Mãe! é o tipo de história que requer atenção, e mesmo que atento, isso talvez não ajude muito a entender o filme. Enquanto tudo isso acontece, Lawrence e Javier Bardem dão aula em cena. Ela, ao contrário dele, tem o papel mais difícil da carreira, uma personagem instável, com camadas densas e que precisa convencer o público que existe muito mais do que parece dentro daquela mulher. Ele, no entanto, é cínico, ao mesmo tempo em que precisa tentar ser verdadeiro. É uma mistura de conceitos e camadas que agregam muito valor a ambas interpretações. Junto a eles, Ed Harris e Michelle Pfeiffer não ficam por menos e conseguem protagonizar cenas difíceis de descrever, mas não menos incríveis do que deveriam ser. Não será espanto se o quarteto pintar no Oscar 2018.

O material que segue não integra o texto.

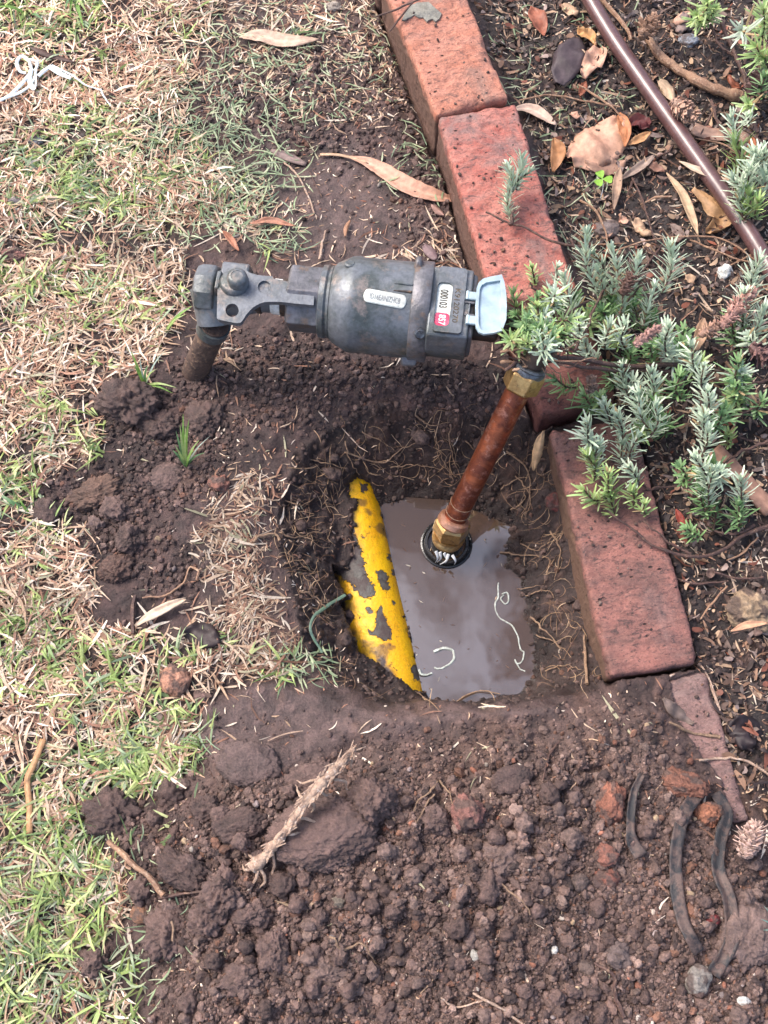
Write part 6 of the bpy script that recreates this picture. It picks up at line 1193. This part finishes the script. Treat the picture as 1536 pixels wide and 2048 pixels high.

Mãe! é um filme feito para incomodar, causar inquietação, curiosidade e diversas reflexões. Em tempos onde a representatividade ganha cada vez mais notoriedade, Mãe!, por méritos de Aronofsky, levanta questionamentos de um relacionamento desproporcional de forma orgânica, não fazendo isso pela audiência. Ao contrário disso, o longa acerta ativar os seus gatilhos para a reflexão do público por fazer deles partes importantes da sua história, ou elementos preciosos de sua mensagem.

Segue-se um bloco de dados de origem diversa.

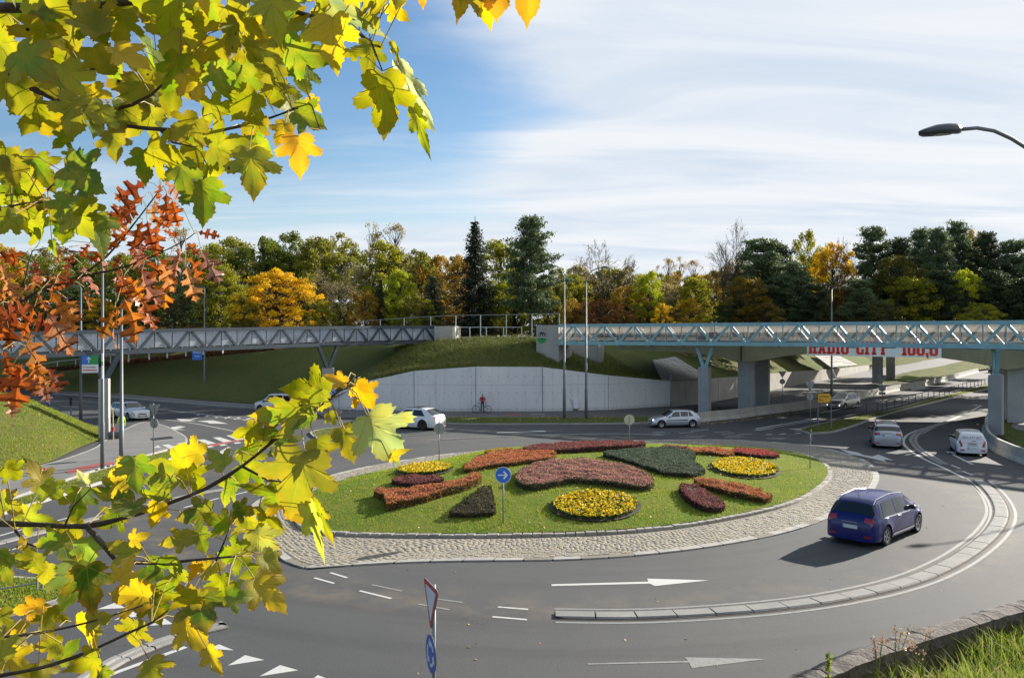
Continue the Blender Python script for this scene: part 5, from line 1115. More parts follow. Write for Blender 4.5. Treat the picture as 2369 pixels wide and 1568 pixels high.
    def patch(s, nm, m, q, root, side=1, off=.006, nx=6, nt=5, mirror=False, th=0.):
        """q: corners (x,t) a->b->c->d"""
        mb = MB(); sides = (side,) if not mirror else (1, -1)
        for sd_ in sides:
            vs = []; 
            for j in range(nt+1):
                for i in range(nx+1):
                    u, v = i/nx, j/nt; x = (q[0][0]*(1-u)+q[1][0]*u)*(1-v)+(q[3][0]*(1-u)+q[2][0]*u)*v; t = (q[0][1]*(1-u)+q[1][1]*u)*(1-v)+(q[3][1]*(1-u)+q[2][1]*u)*v; vs.append(s.S(x, t, sd_, off))
            fs = [(j*(nx+1)+i, j*(nx+1)+i+1, (j+1)*(nx+1)+i+1, (j+1)*(nx+1)+i) for j in range(nt) for i in range(nx)]
            mb.add(vs, fs if sd_ > 0 else [f[::-1] for f in fs])
        o = mb.build(nm, m, root, smooth=True, local=True)
        if mirror:
            b = bmesh.new(); b.from_mesh(o.data); bmesh.ops.remove_doubles(b, verts=b.verts, dist=.002); bmesh.ops.recalc_face_normals(b, faces=b.faces); b.to_mesh(o.data); b.free()
        return o
def wheel_mesh(r, w, style='alloy'):
    n = 28; mb = MB(); prof = [(r*.62, -w/2), (r*.93, -w/2), (r, -w/2+.03), (r, w/2-.03), (r*.93, w/2), (r*.64, w/2), (r*.62, w/2-.03)]
    vs = [(q*math.cos(2*PI*i/n), y, q*math.sin(2*PI*i/n)) for i in range(n) for q, y in prof]; k = len(prof)
    mb.add(vs, [(i*k+j, i*k+(j+1) % k, ((i+1) % n)*k+(j+1) % k, ((i+1) % n)*k+j) for i in range(n) for j in range(k)])
    rm = MB(); R0 = r*.64
    rm.disc((0, w/2-.07, 0), (0, 1, 0), R0, .01, 28, m=1)
    prof = [(R0, w/2-.02), (R0*1.0, w/2-.005), (R0*.90, w/2-.012), (R0*.90, w/2-.06)]; k = 4
    rm.add([(q*math.cos(2*PI*i/n), y, q*math.sin(2*PI*i/n)) for i in range(n) for q, y in prof], [(i*k+j, i*k+j+1, ((i+1) % n)*k+j+1, ((i+1) % n)*k+j) for i in range(n) for j in range(3)], 0)
    for i in range(5 if style == 'alloy' else 9):
        a = 2*PI*i/(5 if style == 'alloy' else 9)
        for da in ((-.14, .14) if style == 'alloy' else (0,)):
            rm.beam((R0*.12*math.cos(a), w/2-.035, R0*.12*math.sin(a)), (R0*.93*math.cos(a+da), w/2-.02, R0*.93*math.sin(a+da)), R0*(.10 if style == 'alloy' else .14), .03, m=0, up=(0, 1, 0))
    rm.disc((0, w/2-.02, 0), (0, 1, 0), R0*.17, .03, 12, m=0)
    return mb, rm
def car(label, ctr, heading, dims, prof, belt, paint, win, rear=None, group=None, lower=None, cat='car', name='car', opts={}, rimm=None, gh=.26, style='alloy', z0=.2):
    L, Wd, H, wb, wr = dims; rz = math.atan2(heading[1], heading[0]); root = thing(name, label, cat, (ctr[0], ctr[1], .005), rz, group)
    c = Car(L, Wd, H, wb, wr, prof, belt, gh=gh, z0=z0); c.body(root, paint, lower); g_ = M['glass']; rimm = rimm or M['rim']
    # glasshouse
    wsx = win['ws']; c.patch('windscreen', g_, [(wsx[1], 8.0), (wsx[0], 8.35), (wsx[0], 12), (wsx[1], 12)], root, mirror=True, off=.008)
    rwx = win['rw']; c.patch('rear_window', g_, [(rwx[0], 8.15), (rwx[1], 8.5), (rwx[1], 12), (rwx[0], 12)], root, mirror=True, off=.010)
    for sdn in (1, -1):
        for q in win['side']: c.patch('side_window', g_, [(q[0], 7.10), (q[1], 7.10), (q[3], 7.98), (q[2], 7.98)], root, side=sdn, off=.006)
        if win.get('chrome'):
            for q in win['chrome']: c.patch('window_trim', M['chrome'], [(q[0], 6.98), (q[1], 6.98), (q[1], 7.07), (q[0], 7.07)], root, side=sdn, off=.012, nx=14, nt=1)
        dx = win.get('doors', [])
        for i, x in enumerate(dx):
            c.patch('door_gap', M['trim'], [(x, 4.6), (x+.013, 4.6), (x+.013, 7.0), (x, 7.0)], root, side=sdn, off=.003, nx=1, nt=8)
        for x in win.get('handles', []):
            p = c.S(x, 6.72, sdn, .02); mb = MB(); mb.box(p, (.19, .03, .03), bev=.01); mb.build('door_handle', opts.get('handle', paint), root, local=True)
        p = c.S(win['mirror'], 7.25, sdn, .11); mb = MB(); mb.box(p, (.14, .20, .15), bev=.04); mb.build('wing_mirror', opts.get('mirror', paint), root, local=True)
        if opts.get('strip'): c.patch('side_strip', M['trim'], [(c.xr+wr+.1, 5.45), (c.xf-wr-.1, 5.45), (c.xf-wr-.1, 5.75), (c.xr+wr+.1, 5.75)], root, side=sdn, off=.014, nx=8, nt=2)
        if opts.get('sill'): c.patch('sill_strip', M['chrome'], [(c.xr+wr+.12, 4.02), (c.xf-wr-.12, 4.02), (c.xf-wr-.12, 4.25), (c.xr+wr+.12, 4.25)], root, side=sdn, off=.02, nx=8, nt=1)
        if opts.get('rails'):
            a, b = opts['rails']; pts = [Vector(c.S(a+(b-a)*t, 9.2, sdn, .05)) for t in (0, .08, .5, .92, 1)]; pts[0].z -= .05; pts[-1].z -= .05; mb = MB(); mb.tube(pts, .018, 6); mb.build('roof_rail', opts.get('railm', M['trim']), root, local=True)
        # lights
        c.patch('headlight', M['headlight'], [(L*.415, 6.15), (L*.492, 6.0), (L*.492, 6.9), (L*.40, 7.3)], root, side=sdn, off=.008)
        tl = opts.get('tail', [(-L*.4915, 6.7), (-L*.474, 6.9), (-L*.4745, 9.9), (-L*.489, 9.8)]); c.patch('tail_light', M['taillight'], tl, root, side=sdn, off=.010)
        tr_ = None
        if tr_:
            y0, y1, zz0, zz1, xx = tr_; mb = MB(); mb.add([(xx-.005, y0*sdn, zz0), (xx-.005, y1*sdn, zz0+.02), (xx+.02, y1*sdn, zz1), (xx-.0, y0*sdn, zz1-.02), (xx+.15, y0*sdn, zz0), (xx+.15, y1*sdn, zz0+.02), (xx+.15, y1*sdn, zz1), (xx+.15, y0*sdn, zz1-.02)], [(0, 1, 2, 3), (7, 6, 5, 4), (0, 4, 5, 1), (1, 5, 6, 2), (2, 6, 7, 3), (3, 7, 4, 0)]); mb.build('tail_light', M['taillight'], root, local=True)
        if opts.get('fog'):
            p = (L*.5-.03, .58*sdn*Wd/1.8, z0+.22); mb = MB(); mb.disc(p, (1, 0, 0), .07, .04, 14); mb.build('fog_lamp', M['lit'], root, local=True)
        mb = MB(); mb.box((-L*.5+.02, sdn*Wd*.33, z0+.17), (.05, .24, .07)); mb.build('reflector', M['taillight'], root, local=True)
    hw_ = float(c.hw(L*.49)); mb = MB(); mb.box((L*.5-.012, 0, H*.36), (.04, hw_*1.05, H*.055), bev=.01); mb.build('grille', M['trim'], root, local=True)
    mb = MB(); mb.box((L*.5-.012, 0, z0+.16), (.045, hw_*1.15, .12), bev=.01); mb.build('air_intake', M['trim'], root, local=True)
    pz = opts.get('pz', H*.40); xx = -L*.5-.008
    mb = MB(); mb.box((xx, 0, pz), (.02, .52, .115)); mb.build('number_plate', M['plate'], root, local=True); mb = MB(); mb.box((xx-.004, .235, pz), (.02, .045, .11)); mb.build('plate_band', M['plateblue'], root, local=True)
    mb = MB(); mb.box((L*.5+.012, 0, z0+.20), (.02, .52, .115)); mb.build('number_plate', M['plate'], root, local=True)
    mb = MB(); mb.box((xx, 0, pz+.16), (.02, .55, .02)); mb.build('tailgate_trim', M['chrome'], root, local=True)
    if opts.get('antenna'): mb = MB(); p = Vector(c.S(opts['antenna'], 12, 1, 0)); mb.tube([p, p+Vector((-.12, 0, .18))], [.012, .004], 5); mb.build('antenna', M['trim'], root, local=True)
    ty, rm = wheel_mesh(wr, .22, style)
    tm = None
    for x in (c.xf, c.xr):
        for sdn in (1, -1):
            if tm is None: to = ty.build('wheel', M['tyre'], root, local=True); ro = rm.build('rim', [rimm, M['trim']], to, local=True); tm, rmm = to.data, ro.data; [m_.polygons.foreach_set('use_smooth', [True]*len(m_.polygons)) for m_ in (tm,)]
            else: to = link('wheel', tm, root); ro = link('rim', rmm, to)
            to.location = (x, sdn*(Wd/2-.125), wr); to.rotation_euler = (0, 0, 0 if sdn > 0 else PI)
    # dark wheel wells
    for x in (c.xf, c.xr):
        mb = MB(); mb.box((x, 0, wr+.14), (wr*2.0, Wd*.70, .34)); mb.build('wheel_well', M['trim'], root, local=True)
    return root, c
def paint(nm, col, metal=.0, r=.28): return mat(nm, col, r, metal, coat=1., spec=.5)
P_blue = mat('blue_metallic_paint', (.003, .009, .115), .32, 0., coat=.4, spec=.35); P_silver = paint('silver_paint', (.34, .36, .39), .75, .34); P_white = paint('white_paint', (.70, .71, .72)); P_beige = paint('champagne_paint', (.40, .38, .33), .6, .36); P_silver2 = paint('silver_hatch_paint', (.40, .44, .49), .65, .34); P_black = paint('black_paint', (.015, .016, .018))
mpv = [(-.5, .30), (-.497, .44), (-.490, .56), (-.468, .655), (-.398, .90), (-.365, .945), (-.25, .985), (-.06, 1.0), (.08, .97), (.14, .93), (.335, .655), (.42, .595), (.475, .50), (.495, .40), (.5, .30)]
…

Fato é que Mãe! é um dos melhores filmes estilo “mindfuck” em muitos anos, para quem fez Réquiem Por Um Sonho, Mãe! corresponde ao mesmo nível de complexidade, ao mesmo tempo que se faz totalmente receptivo a qualquer interpretação que possa provocar. Aronofsky acerta principalmente em colocar a cara a tapa, em se sujeitar a ter o ódio ou a decepção de um público que talvez não esteja preparado para compreender o seu trabalho, ao mesmo tempo em que agrada aqueles que gostam de ter as suas mentes desafiadas.

Mãe!, no fim de tudo, pode não ser aquilo que realmente achamos que ele é, na verdade ele pode ser qualquer “coisa“, desde a história de um casal amaldiçoado, ou até mesmo sobre uma casa encantada onde tudo acontece e se repete. Mãe!, enfim, consegue fazer com que toda a sua piração e sua violência brutal sejam aceitáveis como pura realidade.